§ **Instructions for the task**: Copy out each line of the material below with no changes.

§ **Given data**:
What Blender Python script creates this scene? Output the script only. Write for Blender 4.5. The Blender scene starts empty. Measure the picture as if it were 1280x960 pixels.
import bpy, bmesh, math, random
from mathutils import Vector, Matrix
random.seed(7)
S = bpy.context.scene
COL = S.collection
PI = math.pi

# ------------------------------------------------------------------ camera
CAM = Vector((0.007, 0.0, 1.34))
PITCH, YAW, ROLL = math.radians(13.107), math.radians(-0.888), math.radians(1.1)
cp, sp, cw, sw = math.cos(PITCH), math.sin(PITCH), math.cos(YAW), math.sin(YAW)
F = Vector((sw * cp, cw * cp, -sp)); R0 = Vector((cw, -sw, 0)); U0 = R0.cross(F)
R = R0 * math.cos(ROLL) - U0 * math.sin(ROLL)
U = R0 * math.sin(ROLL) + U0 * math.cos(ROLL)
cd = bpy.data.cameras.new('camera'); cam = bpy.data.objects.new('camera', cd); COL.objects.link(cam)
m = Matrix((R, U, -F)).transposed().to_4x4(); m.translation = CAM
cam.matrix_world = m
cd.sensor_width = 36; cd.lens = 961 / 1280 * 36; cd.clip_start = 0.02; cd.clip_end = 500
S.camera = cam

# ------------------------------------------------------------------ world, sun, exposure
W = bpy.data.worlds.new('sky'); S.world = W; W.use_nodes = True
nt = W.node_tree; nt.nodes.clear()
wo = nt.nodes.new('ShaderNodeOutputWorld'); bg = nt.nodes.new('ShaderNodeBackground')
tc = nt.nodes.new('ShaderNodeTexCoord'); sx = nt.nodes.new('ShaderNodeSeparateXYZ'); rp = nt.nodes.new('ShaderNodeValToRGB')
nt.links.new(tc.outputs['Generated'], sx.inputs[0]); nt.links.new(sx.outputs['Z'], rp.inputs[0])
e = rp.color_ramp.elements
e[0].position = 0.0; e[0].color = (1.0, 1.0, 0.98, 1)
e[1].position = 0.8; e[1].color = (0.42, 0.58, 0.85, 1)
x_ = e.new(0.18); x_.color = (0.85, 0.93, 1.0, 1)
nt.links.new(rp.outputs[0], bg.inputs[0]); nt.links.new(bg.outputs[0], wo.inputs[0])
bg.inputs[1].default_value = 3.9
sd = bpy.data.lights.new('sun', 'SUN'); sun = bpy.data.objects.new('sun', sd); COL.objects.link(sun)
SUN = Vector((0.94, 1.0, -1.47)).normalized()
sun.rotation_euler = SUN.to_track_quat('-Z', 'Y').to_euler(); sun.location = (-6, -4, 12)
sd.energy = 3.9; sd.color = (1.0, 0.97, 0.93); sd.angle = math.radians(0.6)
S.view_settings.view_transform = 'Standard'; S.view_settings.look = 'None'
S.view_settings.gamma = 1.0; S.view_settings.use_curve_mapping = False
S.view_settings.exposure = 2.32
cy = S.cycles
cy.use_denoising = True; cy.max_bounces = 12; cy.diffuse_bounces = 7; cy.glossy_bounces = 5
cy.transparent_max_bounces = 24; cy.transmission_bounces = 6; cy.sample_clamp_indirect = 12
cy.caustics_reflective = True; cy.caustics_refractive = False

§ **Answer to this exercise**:
What Blender Python script creates this scene? Output the script only. Write for Blender 4.5. The Blender scene starts empty. Measure the picture as if it were 1280x960 pixels.
import bpy, bmesh, math, random
from mathutils import Vector, Matrix
random.seed(7)
S = bpy.context.scene
COL = S.collection
PI = math.pi

# ------------------------------------------------------------------ camera
CAM = Vector((0.007, 0.0, 1.34))
PITCH, YAW, ROLL = math.radians(13.107), math.radians(-0.888), math.radians(1.1)
cp, sp, cw, sw = math.cos(PITCH), math.sin(PITCH), math.cos(YAW), math.sin(YAW)
F = Vector((sw * cp, cw * cp, -sp)); R0 = Vector((cw, -sw, 0)); U0 = R0.cross(F)
R = R0 * math.cos(ROLL) - U0 * math.sin(ROLL)
U = R0 * math.sin(ROLL) + U0 * math.cos(ROLL)
cd = bpy.data.cameras.new('camera'); cam = bpy.data.objects.new('camera', cd); COL.objects.link(cam)
m = Matrix((R, U, -F)).transposed().to_4x4(); m.translation = CAM
cam.matrix_world = m
cd.sensor_width = 36; cd.lens = 961 / 1280 * 36; cd.clip_start = 0.02; cd.clip_end = 500
S.camera = cam

# ------------------------------------------------------------------ world, sun, exposure
W = bpy.data.worlds.new('sky'); S.world = W; W.use_nodes = True
nt = W.node_tree; nt.nodes.clear()
wo = nt.nodes.new('ShaderNodeOutputWorld'); bg = nt.nodes.new('ShaderNodeBackground')
tc = nt.nodes.new('ShaderNodeTexCoord'); sx = nt.nodes.new('ShaderNodeSeparateXYZ'); rp = nt.nodes.new('ShaderNodeValToRGB')
nt.links.new(tc.outputs['Generated'], sx.inputs[0]); nt.links.new(sx.outputs['Z'], rp.inputs[0])
e = rp.color_ramp.elements
e[0].position = 0.0; e[0].color = (1.0, 1.0, 0.98, 1)
e[1].position = 0.8; e[1].color = (0.42, 0.58, 0.85, 1)
x_ = e.new(0.18); x_.color = (0.85, 0.93, 1.0, 1)
nt.links.new(rp.outputs[0], bg.inputs[0]); nt.links.new(bg.outputs[0], wo.inputs[0])
bg.inputs[1].default_value = 3.9
sd = bpy.data.lights.new('sun', 'SUN'); sun = bpy.data.objects.new('sun', sd); COL.objects.link(sun)
SUN = Vector((0.94, 1.0, -1.47)).normalized()
sun.rotation_euler = SUN.to_track_quat('-Z', 'Y').to_euler(); sun.location = (-6, -4, 12)
sd.energy = 3.9; sd.color = (1.0, 0.97, 0.93); sd.angle = math.radians(0.6)
S.view_settings.view_transform = 'Standard'; S.view_settings.look = 'None'
S.view_settings.gamma = 1.0; S.view_settings.use_curve_mapping = False
S.view_settings.exposure = 2.32
cy = S.cycles
cy.use_denoising = True; cy.max_bounces = 12; cy.diffuse_bounces = 7; cy.glossy_bounces = 5
cy.transparent_max_bounces = 24; cy.transmission_bounces = 6; cy.sample_clamp_indirect = 12
cy.caustics_reflective = True; cy.caustics_refractive = False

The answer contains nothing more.